After abandoning undergraduate study at Emerson College and the University of Massachusetts and “knocking around the South,” eventually completing the M.F.A. in creative writing, Lehane returned to Boston in 1993. “I missed autumn leaves and people getting my jokes,” he said.

He found his voice in his love of Boston’s neighborhoods, a love he described as “true because I think it was not blind.” The changes in his hometown, sparked by the real estate roller coaster that had peaked, dived, and climbed again since he left in 1985, planted the seed for “Mystic River.”

Living in Charlestown, where the neighborhood’s infamous tribalism and code of silence existed alongside apartments gone condo and trendy restaurants like Olive’s, Lehane charted change with the familiarity of an insider and the fascination of a recent outsider.

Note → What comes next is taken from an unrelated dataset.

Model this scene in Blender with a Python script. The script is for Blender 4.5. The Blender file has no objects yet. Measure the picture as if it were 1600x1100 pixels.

With “Mystic River,” he said, he set out to write “a tone poem to a vanishing world,” one dotted with mom-and-pop stores and Irish bars that were still dumps.

“Mystic River,” Lehane’s first novel not to feature the crime-fighting characters Patrick Kenzie and Angela Gennaro, took two and a half years to finish.

“I came as close to a nervous breakdown as an Irishman can come,” said the author. As with all his novels, he showed his first draft to no one and wrote seven or eight revisions before he – and his publisher – considered the project completed. His publisher assured him the novel was beautiful but wouldn’t sell. For his part, Lehane was certain about one thing: he would never relinquish the film rights to “Mystic River.”

“Mystic River” did sell, of course. And in October, the film will be released. Lehane turned down many would-be directors but failed to resist Eastwood, who called the author after borrowing “Mystic River” from a friend.

“To this day, that freaks me out: Clint Eastwood borrowing a $25 book,” said Lehane.

Lehane praised Eastwood’s vision, which neatly aligned with his own, and his careful direction of “Mystic River.”

Reading, revising, ‘Bull Durham’

Acknowledging that “my career track is really pathetic. It’s completely a case of falling butt-backward into luck,” Lehane nonetheless offered advice and insight into the writing process. He encouraged writers to discover their strengths – no writer excels at all elements of writing – and mine them. He considers his talents to lie in dialogue, a sense of place, and character development.

“I get all these characters and I build them, then I say, ‘Go get me a plot.’ They’re usually very nice about it,” he said. Plotting doesn’t come easily to him, Lehane said, but writing crime fiction takes him off the hook by providing a natural drama.

“If it were up to me, my books would be 400 pages about two guys sitting in a room talking about nothing,” he said.

Reading, revising, and writing poetry are other cornerstones of Lehane’s discipline.

A self-described movie fanatic, Lehane shared his obsession with the 1988 film “Bull Durham.” After many viewings, he said, he’s discovered that any of the film’s baseball guidance could be applied to writing. His favorite line from the movie – and for writing – is “You’ve got to play this game with fear and arrogance.”

“Fear apathy. Don’t fear anything else,” he said, describing his glee at a poetry reading he did that had people running, not skulking unnoticed, from the audience. “The more people you offend, the better.”

The Harvard Film Archive will host the Boston-area premiere of ‘Mystic River’ on Oct. 8 at Sanders Theatre.